STATED PROBLEM | Repeat the lines of the data that follow, please, starting at the first and stopping after the one with "def V(x, y, z): return Vector((x, y, z))".

Scenes as source code:

------------------------------------------------------------------------

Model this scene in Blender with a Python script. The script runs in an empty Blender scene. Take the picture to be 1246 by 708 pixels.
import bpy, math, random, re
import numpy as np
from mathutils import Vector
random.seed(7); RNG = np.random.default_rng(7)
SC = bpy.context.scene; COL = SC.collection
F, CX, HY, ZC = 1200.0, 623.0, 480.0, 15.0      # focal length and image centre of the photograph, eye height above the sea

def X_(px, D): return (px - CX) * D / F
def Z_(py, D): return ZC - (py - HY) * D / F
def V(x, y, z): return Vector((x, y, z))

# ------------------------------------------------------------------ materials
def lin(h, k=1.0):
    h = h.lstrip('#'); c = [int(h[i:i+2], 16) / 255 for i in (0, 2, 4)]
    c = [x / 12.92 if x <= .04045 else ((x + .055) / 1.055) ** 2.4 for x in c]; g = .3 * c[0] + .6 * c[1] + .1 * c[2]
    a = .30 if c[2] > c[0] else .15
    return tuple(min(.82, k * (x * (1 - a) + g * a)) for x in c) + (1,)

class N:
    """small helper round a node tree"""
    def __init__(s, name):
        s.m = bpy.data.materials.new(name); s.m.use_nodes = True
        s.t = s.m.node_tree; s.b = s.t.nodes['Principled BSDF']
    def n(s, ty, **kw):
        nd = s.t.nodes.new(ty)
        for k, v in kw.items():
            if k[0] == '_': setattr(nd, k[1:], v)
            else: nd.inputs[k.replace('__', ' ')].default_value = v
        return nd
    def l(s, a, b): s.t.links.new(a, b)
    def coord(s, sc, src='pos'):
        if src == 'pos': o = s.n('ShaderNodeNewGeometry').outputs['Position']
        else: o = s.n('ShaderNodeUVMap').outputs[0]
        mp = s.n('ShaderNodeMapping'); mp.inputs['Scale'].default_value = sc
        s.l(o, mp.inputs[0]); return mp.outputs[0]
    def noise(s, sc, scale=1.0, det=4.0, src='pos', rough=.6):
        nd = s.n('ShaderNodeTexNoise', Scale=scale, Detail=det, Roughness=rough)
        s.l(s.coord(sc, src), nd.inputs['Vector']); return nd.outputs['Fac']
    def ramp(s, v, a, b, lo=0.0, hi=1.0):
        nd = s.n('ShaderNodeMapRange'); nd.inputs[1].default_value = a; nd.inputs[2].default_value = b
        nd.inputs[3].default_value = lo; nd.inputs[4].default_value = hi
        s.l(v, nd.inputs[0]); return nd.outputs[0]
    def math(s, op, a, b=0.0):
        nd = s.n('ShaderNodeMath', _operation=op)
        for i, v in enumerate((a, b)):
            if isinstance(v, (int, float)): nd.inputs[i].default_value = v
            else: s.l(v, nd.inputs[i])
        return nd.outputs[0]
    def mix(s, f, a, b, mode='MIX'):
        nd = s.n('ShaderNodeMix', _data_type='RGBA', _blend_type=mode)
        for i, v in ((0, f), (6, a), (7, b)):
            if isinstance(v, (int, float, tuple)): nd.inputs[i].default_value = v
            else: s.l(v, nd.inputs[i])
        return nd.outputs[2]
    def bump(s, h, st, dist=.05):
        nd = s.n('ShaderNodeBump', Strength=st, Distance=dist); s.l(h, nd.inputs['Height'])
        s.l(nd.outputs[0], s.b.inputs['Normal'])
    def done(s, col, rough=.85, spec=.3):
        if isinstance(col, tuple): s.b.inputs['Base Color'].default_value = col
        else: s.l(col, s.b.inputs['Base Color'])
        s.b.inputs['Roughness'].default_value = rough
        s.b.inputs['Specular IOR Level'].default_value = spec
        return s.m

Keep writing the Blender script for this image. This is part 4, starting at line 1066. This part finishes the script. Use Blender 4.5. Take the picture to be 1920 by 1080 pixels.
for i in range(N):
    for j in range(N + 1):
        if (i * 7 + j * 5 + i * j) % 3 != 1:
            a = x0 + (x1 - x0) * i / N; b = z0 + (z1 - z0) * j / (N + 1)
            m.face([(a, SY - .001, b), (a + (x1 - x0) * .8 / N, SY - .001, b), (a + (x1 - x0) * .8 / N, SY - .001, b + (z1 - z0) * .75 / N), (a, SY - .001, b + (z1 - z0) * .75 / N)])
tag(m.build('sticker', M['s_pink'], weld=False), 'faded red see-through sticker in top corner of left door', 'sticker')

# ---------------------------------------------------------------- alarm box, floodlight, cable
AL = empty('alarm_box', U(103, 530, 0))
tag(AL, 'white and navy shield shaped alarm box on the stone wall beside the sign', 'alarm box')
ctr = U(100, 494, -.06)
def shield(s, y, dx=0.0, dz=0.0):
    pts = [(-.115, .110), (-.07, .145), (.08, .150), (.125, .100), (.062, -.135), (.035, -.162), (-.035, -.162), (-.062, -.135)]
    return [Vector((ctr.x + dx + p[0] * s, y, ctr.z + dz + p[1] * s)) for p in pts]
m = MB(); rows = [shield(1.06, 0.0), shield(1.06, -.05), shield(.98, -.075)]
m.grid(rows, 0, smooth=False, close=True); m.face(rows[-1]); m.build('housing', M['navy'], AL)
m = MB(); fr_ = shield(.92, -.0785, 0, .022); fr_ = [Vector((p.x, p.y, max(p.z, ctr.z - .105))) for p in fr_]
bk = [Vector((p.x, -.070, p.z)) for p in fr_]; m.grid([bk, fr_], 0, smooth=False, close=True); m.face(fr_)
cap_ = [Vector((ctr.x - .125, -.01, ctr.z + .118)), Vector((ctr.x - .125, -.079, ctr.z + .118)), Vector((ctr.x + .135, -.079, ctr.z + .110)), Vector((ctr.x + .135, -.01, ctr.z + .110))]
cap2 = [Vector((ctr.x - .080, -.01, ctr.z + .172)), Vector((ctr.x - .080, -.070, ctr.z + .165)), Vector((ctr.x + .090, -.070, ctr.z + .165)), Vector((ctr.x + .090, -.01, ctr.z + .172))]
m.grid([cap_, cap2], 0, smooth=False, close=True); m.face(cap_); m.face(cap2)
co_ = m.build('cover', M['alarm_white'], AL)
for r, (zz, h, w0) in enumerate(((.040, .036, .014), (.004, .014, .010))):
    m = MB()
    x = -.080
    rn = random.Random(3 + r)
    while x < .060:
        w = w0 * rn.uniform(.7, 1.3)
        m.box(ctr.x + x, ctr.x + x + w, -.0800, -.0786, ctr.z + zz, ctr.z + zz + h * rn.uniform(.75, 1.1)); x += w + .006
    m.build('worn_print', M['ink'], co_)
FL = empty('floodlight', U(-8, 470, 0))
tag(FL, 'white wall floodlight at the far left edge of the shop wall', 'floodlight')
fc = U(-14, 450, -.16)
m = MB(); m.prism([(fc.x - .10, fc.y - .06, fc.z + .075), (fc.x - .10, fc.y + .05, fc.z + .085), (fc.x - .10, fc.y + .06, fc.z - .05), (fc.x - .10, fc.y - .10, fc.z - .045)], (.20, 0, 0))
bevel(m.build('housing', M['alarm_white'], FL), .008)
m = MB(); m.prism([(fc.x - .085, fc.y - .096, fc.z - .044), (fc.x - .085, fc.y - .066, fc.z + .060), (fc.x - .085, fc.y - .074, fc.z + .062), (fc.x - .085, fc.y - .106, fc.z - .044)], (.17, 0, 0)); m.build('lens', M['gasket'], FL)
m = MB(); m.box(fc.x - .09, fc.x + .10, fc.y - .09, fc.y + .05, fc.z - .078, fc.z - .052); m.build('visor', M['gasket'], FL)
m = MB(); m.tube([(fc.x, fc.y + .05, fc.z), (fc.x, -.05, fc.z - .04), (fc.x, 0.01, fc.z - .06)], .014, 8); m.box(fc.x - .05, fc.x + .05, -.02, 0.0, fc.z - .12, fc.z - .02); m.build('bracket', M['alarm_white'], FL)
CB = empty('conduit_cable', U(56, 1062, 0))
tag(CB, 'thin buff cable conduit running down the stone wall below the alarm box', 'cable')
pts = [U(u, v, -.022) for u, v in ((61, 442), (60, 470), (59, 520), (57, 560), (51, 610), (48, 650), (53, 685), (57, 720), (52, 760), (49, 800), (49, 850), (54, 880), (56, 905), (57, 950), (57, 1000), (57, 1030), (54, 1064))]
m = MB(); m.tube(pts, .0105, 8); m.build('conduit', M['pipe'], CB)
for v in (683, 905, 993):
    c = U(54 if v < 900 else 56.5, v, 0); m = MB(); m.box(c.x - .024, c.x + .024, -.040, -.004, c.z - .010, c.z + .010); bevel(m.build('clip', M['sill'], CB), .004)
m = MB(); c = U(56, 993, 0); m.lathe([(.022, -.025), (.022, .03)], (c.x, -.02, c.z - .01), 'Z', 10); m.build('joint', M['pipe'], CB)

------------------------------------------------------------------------

EXERCISE RESPONSE |
Model this scene in Blender with a Python script. The script runs in an empty Blender scene. Take the picture to be 1246 by 708 pixels.
import bpy, math, random, re
import numpy as np
from mathutils import Vector
random.seed(7); RNG = np.random.default_rng(7)
SC = bpy.context.scene; COL = SC.collection
F, CX, HY, ZC = 1200.0, 623.0, 480.0, 15.0      # focal length and image centre of the photograph, eye height above the sea

def X_(px, D): return (px - CX) * D / F
def Z_(py, D): return ZC - (py - HY) * D / F
def V(x, y, z): return Vector((x, y, z))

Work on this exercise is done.